内的自己対話-川の畔のささめごと

日々考えていることをフランスから発信しています。自分の研究生活に関わる話題が多いですが、時に日常生活雑記も含まれます。

「アホ」リズム(二)― 動物の権利をめぐる論争は、ヒト同士の間の「代理戦争」か

2022-04-14 02:20:27 | 哲学

 動物の権利を主張し、肉食を殺害行為の一環として告発・弾劾する反肉食主義者たちが提起する議論には、当の「被害者」である動物たちは常に不在である。それは、殺害されてしまったから不在なのではなくて、「被告」であるヒトたちと共通言語を持ちえないという理由で、動物たちはそもそもこの議論に参加することができないからである。
 アニマルウェルフェアの観点から、家畜の劣悪な飼育環境を告発する場合も、訴えを起こすのはつねにヒトであって、動物たち自身は「原告」ではありえない。

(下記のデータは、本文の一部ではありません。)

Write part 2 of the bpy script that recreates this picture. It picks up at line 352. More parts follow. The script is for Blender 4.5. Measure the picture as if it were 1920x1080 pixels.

動物たちが「証人」として証言台に立つこともない。動物たちは、どこまでも「サイレント・マジョリティ」なのである。
 動物の権利をめぐる論争は、いつもヒトたちによる「代理戦争」である。代理である以上、動物たちの「意」を汲み、彼らの「苦痛」を理解し、彼らの「主張」をヒトの言語に翻訳しているはずである。であるとすれば、これは、動物たちの「味方」であるヒトたちが、不当な扱いを受けている動物たちに代わって、動物たちの「仇敵」であるヒトたち向かって仕掛ける闘いである。動物たちのためのヒトによるヒトに対する闘いである。
 いや、ほんとうにそうだろうか。動物の権利をめぐる論争は、実のところ、「動物たちの幸福のために」という錦の御旗の下、「動物倫理学」あるいは「動物権利論」という形を取った、ヒト同士の論争であり、ヒト同士の間のイデオロギー論争あるいは主導権争いなのではないか。いや、それだけではない。その「聖戦」の背後には、動物そっちのけのヒト同士の経済的・政治的利害をめぐる争いが隠されていはしないのか。とどのつまり、ヒトによるヒトのためのヒト同士の争いに過ぎないのではないか。